Press Release

APL Imager Aims at Saturn's Space Environment

Cassini-Huygens Investigation Peers into Ringed Planet's Dynamic Magnetic Field

Wed, 06/30/2004 - 11:10

As NASA's Cassini-Huygens spacecraft begins its four-year orbital tour of the Saturn system, mission scientists will use an innovative imaging device to deliver the most detailed look yet at the relationship between the Sun, the giant ringed planet and the diverse collection of moons looping around it.

The Magnetospheric Imaging Instrument — or MIMI — is one of 12 science instruments on the main Cassini spacecraft, set to enter orbit around Saturn on July 1 (EDT). The MIMI experiment, an international team effort led by The Johns Hopkins University Applied Physics Laboratory (APL), Laurel, Md., includes three distinct sensors that will profile the environment of charged particles at Saturn and obtain the first visible, global images of Saturn's magnetosphere.

"Until now, measuring a planet's magnetic field and charged particle environment — its magnetosphere — has been difficult," says Dr. Stamatios (Tom) Krimigis, of APL, MIMI principal investigator. "A spacecraft can measure it at one point when it flies past a planet, but you don't know what's happening somewhere else and you never get the entire picture. With our instrument, and from orbit around the planet, we'll be able to look at the changing patterns and dynamics of Saturn's space weather — actually see how it reacts to the solar wind over time and how it affects the surfaces and atmospheres of the moons embedded in the magnetosphere."

'Seeing' the Invisible

On June 21, 2004, the Magnetospheric Imaging Instrument captured the first "photo" of Saturn's magnetosphere — the magnetic envelope of charged particles that surrounds some planets (including Earth) and is invisible to the human eye.

MIMI's sensors combine three critical measurements to create that picture. Its high-energy particle detector (developed by APL, the Max Plank Institute and a number of co-investigator institutions) looks at the distribution and strength of energetic ions and electrons near the spacecraft. Its charge-energy mass spectrometer (built by the University of Maryland, College Park) measures the charge and determines the elemental composition of these particles.

MIMI's ion and neutral camera takes a wider approach, using an APL-developed technique known as energetic neutral atom imaging to provide a global view of the entire magnetosphere — a deep-space mission first. The camera detects the "glow" of energized particles trapped in the planet's magnetic field, which will allow scientists to make three-dimensional images of the compression and expansion of Saturn's magnetosphere as it's buffeted by the solar wind, or as it sends streams of particles toward the surfaces of Titan and other nearby satellites.

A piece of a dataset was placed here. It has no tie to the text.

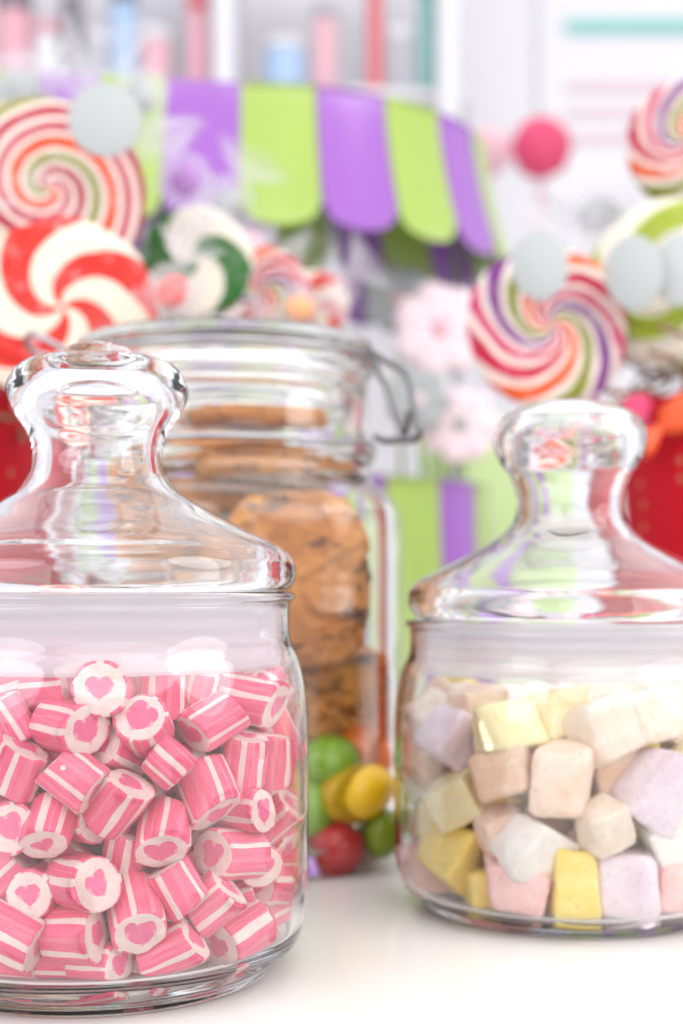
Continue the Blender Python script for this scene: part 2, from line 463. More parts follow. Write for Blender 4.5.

"Magnetospheres can change dramatically over a matter of hours to days, so flybys such as the Voyager spacecrafts' only yield a snapshot in time and space," says MIMI Instrument Scientist Dr. Donald Mitchell, of APL. "With Cassini we're going to get years and years of nearly continuous data, which will give us a much more complete understanding of this complex system. We'll be able to watch the whole dynamic between the sun and Saturn, and the planet and its moons."

The camera was pointed toward Saturn's magnetosphere four months ago and has already collected impressive data, Mitchell says. MIMI had a successful test run during Cassini's flight past Jupiter in late 2000-early 2001, providing scientists with never-before-seen images of the giant planet's magnetosphere and underlying dynamics; a huge nebula of particles — spewed from volcanoes on the moon Io — enveloping Jupiter and extending some 22 million kilometers (13 million miles) past the planet; and a large and surprisingly dense gas cloud sharing an orbit with Jupiter's icy moon Europa.

While the mission at Saturn is just beginning, Krimigis expects MIMI's data will eventually give scientists a better understanding of the space environment closer to home.

"Planetary magnetic fields have a lot in common, even if the planets themselves are very different," he says. "We hope to find some of the characteristics that affect both the Earth and Saturn, and feed this knowledge back into the models we have for space weather at Earth. Then we can devise accurate space weather forecasts that give advance warning of the electromagnetic storms that affect our satellites, communications, power grids and other technological systems."

Including the APL-built MIMI, half of Cassini's instruments are designed to investigate the space environments around Saturn and its moons. Cassini — launched on Oct. 15, 1997 — will also release its piggybacked Huygens probe, built by the European Space Agency (ESA), this December for descent through the thick atmosphere of the moon Titan.

The Cassini-Huygens mission is a cooperative project of NASA, ESA and the Italian Space Agency. The Jet Propulsion Laboratory, a division of the California Institute of Technology in Pasadena, manages the $3.3-billion mission for NASA's office of Space Science, Washington, D.C. The MIMI team includes investigators and expertise from APL; the University of Maryland, College Park; University of Kansas, Lawrence; University of Arizona, Tucson; Bell Laboratories, Murray Hill, N.J.; the Max Planck Institute for Solar System Research, Lindau, Germany; and the Centre d'Etude Spatiale des Rayonnements in Toulouse, France.